Sur les conclusions à fin d’injonction et d’astreinte :

7. Eu égard au motif d’annulation retenu, l’exécution du présent jugement implique nécessairement que le préfet de la Seine-Saint-Denis, ou tout autre préfet territorialement compétent, procède à l’enregistrement de la demande de titre de séjour de Mme C dans un délai d’un mois à compter de la notification du présent jugement et ce, sans qu’il y ait besoin d’assortir cette injonction d’une astreinte.

Sur les conclusions présentées au titre de l’article L. 761-1 du code de justice administrative :

8. Il y a lieu, dans les circonstances de l’espèce, de mettre à la charge de l’État (préfet de la Seine-Saint-Denis) le versement à Mme C d’une somme de 1 000 euros au titre de l’article L. 761-1 du code de justice administrative.

D É C I D E :

Article 1er : La décision du préfet de la Seine-Saint-Denis du 24 août 2022 est annulée.

Article 2 : Il est enjoint au préfet de la Seine-Saint-Denis, ou à tout autre préfet territorialement compétent, de procéder à l’enregistrement de la demande de titre de séjour de Mme C dans un délai d’un mois à compter de la notification du présent jugement.

Article 3 : L’État (préfet de la Seine-Saint-Denis) versera à Mme C, une somme de 1 000 euros au titre de l’article L. 761-1 du code de justice administrative.

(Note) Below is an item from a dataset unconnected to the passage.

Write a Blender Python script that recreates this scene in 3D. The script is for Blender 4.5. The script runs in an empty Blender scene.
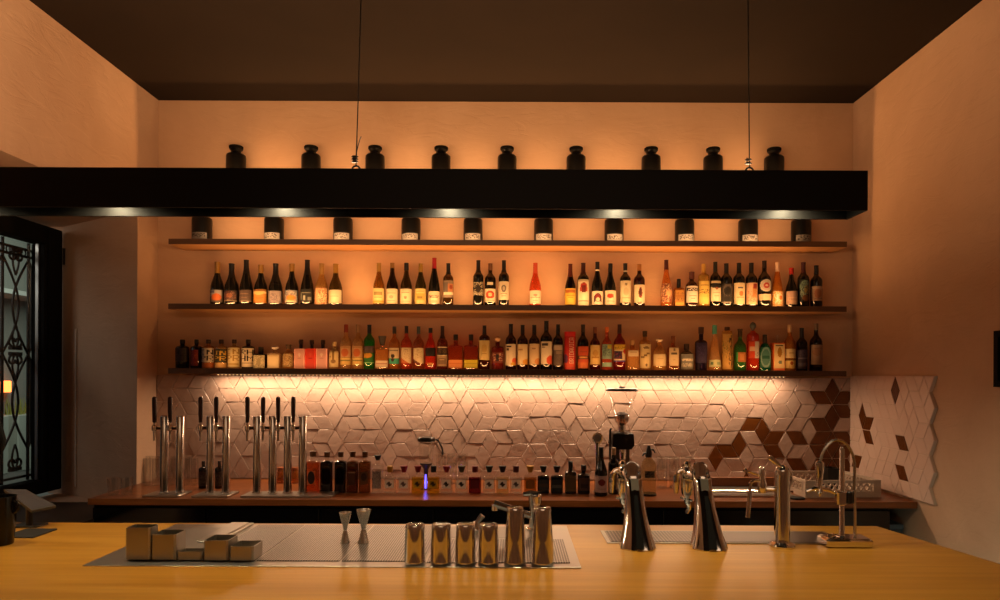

Article 4 : Le surplus des conclusions de la requête de Mme C est rejeté.

Article 5 : Le présent jugement sera notifié à Mme B C et au préfet de la Seine-Saint-Denis.

Délibéré après l’audience du 28 novembre 2023, à laquelle siégeaient :

— Mme Delamarre, présidente,

— M. Israël, premier conseiller,

— Mme Caldoncelli-Vidal, première conseillère.

Rendu public par mise à disposition au greffe le 20 décembre 2023.

La rapporteure,

M. Caldoncelli-Vidal La présidente,

A-L. DelamarreLa greffière,

M. A

La République mande et ordonne au préfet de la Seine-Saint-Denis ou à tout autre préfet territorialement compétent en ce qui le concerne ou à tous commissaires de justice à ce requis en ce qui concerne les voies de droit commun contre les parties privées, de pourvoir à l’exécution du présent jugement.